Exercise details ▸
Lines containing the word "that" should be extracted in full.

Supplied data ▸
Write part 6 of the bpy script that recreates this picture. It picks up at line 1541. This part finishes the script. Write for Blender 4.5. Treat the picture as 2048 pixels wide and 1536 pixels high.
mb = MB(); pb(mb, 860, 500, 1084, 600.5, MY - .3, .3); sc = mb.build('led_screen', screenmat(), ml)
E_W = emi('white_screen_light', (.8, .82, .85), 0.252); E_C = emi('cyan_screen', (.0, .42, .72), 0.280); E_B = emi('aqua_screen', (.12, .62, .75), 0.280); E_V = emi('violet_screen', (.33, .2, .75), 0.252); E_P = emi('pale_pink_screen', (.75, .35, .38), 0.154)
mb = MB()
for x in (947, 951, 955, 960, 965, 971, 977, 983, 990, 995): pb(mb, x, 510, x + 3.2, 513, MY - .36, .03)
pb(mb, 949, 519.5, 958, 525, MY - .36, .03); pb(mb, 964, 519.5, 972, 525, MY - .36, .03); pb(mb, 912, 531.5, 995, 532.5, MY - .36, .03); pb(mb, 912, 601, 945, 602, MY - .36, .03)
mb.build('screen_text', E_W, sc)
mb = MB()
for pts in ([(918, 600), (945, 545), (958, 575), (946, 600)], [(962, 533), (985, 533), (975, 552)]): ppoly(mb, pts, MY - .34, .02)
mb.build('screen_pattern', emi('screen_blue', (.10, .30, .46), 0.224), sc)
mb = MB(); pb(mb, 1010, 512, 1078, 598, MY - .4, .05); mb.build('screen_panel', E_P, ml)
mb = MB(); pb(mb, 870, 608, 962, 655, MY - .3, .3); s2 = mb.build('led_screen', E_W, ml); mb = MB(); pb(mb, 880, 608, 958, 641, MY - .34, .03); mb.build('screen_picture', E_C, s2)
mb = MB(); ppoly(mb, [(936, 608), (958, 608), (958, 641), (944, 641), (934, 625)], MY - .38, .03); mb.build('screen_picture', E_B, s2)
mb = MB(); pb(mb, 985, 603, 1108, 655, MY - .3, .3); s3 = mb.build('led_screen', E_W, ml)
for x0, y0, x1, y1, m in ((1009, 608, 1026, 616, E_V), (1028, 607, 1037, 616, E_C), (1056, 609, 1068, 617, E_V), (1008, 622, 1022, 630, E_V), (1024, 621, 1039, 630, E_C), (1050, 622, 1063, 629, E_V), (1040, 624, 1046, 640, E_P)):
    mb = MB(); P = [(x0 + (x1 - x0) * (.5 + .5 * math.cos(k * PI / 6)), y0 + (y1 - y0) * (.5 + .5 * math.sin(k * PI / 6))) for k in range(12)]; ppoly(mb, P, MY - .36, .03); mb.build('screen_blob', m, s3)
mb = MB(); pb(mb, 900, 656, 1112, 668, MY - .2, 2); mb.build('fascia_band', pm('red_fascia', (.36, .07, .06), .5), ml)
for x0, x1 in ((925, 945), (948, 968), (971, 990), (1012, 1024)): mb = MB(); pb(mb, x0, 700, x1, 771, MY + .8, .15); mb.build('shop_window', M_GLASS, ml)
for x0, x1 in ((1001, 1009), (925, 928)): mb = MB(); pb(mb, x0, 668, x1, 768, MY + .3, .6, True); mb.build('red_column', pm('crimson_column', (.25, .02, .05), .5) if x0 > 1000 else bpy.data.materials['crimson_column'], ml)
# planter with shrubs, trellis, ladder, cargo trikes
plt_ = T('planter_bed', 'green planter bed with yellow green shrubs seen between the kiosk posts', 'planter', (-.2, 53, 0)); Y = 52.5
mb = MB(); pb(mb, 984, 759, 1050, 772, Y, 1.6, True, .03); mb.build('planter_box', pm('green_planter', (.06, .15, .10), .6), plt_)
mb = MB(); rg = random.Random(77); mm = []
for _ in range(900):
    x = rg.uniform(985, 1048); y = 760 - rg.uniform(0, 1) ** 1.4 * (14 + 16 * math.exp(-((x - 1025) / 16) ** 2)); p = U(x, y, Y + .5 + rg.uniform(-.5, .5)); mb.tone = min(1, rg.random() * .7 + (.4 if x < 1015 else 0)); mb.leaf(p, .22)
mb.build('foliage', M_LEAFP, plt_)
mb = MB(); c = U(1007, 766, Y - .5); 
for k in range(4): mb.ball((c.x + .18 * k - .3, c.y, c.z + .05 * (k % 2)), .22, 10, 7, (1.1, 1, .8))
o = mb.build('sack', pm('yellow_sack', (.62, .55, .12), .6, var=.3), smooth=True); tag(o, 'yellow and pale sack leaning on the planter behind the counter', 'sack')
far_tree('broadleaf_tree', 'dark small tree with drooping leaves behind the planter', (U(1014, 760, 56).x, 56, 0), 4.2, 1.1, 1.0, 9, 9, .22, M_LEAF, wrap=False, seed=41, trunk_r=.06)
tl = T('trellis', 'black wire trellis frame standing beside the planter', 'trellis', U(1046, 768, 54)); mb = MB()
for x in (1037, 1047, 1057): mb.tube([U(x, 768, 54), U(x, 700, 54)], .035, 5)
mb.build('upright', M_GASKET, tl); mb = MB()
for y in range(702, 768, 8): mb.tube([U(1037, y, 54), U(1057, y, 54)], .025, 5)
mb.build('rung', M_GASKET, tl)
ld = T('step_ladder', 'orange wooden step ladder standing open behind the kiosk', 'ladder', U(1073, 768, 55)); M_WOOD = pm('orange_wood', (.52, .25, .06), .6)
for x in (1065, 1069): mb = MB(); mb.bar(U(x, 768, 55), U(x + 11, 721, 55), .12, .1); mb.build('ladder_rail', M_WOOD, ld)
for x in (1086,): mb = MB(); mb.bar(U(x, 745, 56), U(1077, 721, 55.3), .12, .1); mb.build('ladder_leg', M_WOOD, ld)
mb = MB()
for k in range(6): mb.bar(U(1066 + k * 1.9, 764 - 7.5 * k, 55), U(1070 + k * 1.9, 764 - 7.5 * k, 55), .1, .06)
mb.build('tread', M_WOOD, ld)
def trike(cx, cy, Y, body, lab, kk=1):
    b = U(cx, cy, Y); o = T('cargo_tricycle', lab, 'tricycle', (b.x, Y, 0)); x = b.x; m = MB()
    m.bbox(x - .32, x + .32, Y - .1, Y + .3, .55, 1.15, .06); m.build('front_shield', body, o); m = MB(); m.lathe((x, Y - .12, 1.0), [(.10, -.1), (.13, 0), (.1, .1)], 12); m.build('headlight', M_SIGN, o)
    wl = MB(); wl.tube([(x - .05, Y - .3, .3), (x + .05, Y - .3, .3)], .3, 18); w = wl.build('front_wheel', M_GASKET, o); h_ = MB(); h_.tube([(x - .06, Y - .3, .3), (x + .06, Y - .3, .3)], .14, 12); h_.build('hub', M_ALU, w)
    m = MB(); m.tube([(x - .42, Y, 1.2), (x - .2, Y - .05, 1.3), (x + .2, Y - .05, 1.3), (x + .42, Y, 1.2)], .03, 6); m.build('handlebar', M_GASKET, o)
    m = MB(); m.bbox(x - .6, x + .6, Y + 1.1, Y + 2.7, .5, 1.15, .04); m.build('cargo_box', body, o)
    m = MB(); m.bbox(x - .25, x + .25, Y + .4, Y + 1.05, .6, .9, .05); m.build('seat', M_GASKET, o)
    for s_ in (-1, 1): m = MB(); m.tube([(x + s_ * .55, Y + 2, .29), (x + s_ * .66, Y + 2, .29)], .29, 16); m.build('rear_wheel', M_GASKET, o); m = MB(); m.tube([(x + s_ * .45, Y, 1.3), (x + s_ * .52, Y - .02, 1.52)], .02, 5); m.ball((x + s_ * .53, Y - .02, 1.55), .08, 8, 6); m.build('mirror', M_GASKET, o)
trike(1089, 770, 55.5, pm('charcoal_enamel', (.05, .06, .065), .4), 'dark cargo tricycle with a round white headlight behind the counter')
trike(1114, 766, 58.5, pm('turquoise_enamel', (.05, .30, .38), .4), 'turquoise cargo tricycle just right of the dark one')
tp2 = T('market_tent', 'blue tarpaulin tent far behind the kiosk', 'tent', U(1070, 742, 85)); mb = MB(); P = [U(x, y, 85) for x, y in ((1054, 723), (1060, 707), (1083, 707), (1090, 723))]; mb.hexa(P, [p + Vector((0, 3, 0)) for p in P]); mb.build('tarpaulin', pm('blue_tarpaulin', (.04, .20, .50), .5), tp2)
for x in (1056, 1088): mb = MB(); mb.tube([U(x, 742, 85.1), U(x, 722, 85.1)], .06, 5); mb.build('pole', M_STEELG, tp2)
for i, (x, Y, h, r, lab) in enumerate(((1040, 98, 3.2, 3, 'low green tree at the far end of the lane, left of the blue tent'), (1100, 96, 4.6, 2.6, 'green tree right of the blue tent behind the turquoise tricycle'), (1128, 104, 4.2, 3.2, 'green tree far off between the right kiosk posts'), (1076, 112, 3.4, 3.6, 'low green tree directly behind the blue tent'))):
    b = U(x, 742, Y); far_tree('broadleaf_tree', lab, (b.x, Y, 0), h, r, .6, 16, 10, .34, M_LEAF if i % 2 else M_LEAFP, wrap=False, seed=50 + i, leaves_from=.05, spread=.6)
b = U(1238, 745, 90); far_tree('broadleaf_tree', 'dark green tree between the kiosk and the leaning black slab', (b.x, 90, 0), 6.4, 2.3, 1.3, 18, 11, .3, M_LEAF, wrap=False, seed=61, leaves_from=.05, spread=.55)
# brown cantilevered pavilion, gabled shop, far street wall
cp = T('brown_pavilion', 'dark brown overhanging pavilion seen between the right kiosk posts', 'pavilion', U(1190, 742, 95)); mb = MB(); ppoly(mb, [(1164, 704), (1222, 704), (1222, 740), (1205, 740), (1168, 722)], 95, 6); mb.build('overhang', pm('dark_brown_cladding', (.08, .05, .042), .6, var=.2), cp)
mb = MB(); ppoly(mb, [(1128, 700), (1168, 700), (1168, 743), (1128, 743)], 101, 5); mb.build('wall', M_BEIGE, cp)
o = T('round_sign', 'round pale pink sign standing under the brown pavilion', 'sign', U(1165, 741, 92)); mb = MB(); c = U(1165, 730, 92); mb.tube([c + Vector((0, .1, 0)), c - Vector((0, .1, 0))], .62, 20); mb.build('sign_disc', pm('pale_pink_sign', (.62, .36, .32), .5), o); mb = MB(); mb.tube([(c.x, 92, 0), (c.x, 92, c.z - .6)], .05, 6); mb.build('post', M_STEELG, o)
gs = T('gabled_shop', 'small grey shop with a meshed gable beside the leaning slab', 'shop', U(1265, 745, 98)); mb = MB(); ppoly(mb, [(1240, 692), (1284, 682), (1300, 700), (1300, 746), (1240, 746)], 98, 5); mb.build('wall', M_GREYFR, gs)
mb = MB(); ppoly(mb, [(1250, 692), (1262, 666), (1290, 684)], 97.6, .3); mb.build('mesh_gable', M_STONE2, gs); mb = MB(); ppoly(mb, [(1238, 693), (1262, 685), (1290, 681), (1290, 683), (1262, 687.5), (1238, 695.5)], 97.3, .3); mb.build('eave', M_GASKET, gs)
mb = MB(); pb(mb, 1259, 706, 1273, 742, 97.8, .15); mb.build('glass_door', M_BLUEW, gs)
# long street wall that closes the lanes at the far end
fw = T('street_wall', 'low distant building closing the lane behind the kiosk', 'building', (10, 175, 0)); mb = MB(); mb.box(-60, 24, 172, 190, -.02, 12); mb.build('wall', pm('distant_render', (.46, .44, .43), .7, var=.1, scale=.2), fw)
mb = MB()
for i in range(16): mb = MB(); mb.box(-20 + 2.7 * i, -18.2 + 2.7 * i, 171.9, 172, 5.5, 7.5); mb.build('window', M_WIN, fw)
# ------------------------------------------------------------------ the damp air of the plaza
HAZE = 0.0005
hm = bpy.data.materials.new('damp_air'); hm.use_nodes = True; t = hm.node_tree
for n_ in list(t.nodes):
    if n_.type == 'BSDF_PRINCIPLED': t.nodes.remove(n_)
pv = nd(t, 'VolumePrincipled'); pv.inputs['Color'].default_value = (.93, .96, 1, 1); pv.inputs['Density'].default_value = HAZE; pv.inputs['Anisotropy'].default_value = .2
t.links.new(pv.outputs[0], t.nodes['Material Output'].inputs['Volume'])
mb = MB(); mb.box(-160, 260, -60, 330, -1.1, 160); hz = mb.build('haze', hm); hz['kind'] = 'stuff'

Solution to this exercise ▸
Write part 6 of the bpy script that recreates this picture. It picks up at line 1541. This part finishes the script. Write for Blender 4.5. Treat the picture as 2048 pixels wide and 1536 pixels high.
# long street wall that closes the lanes at the far end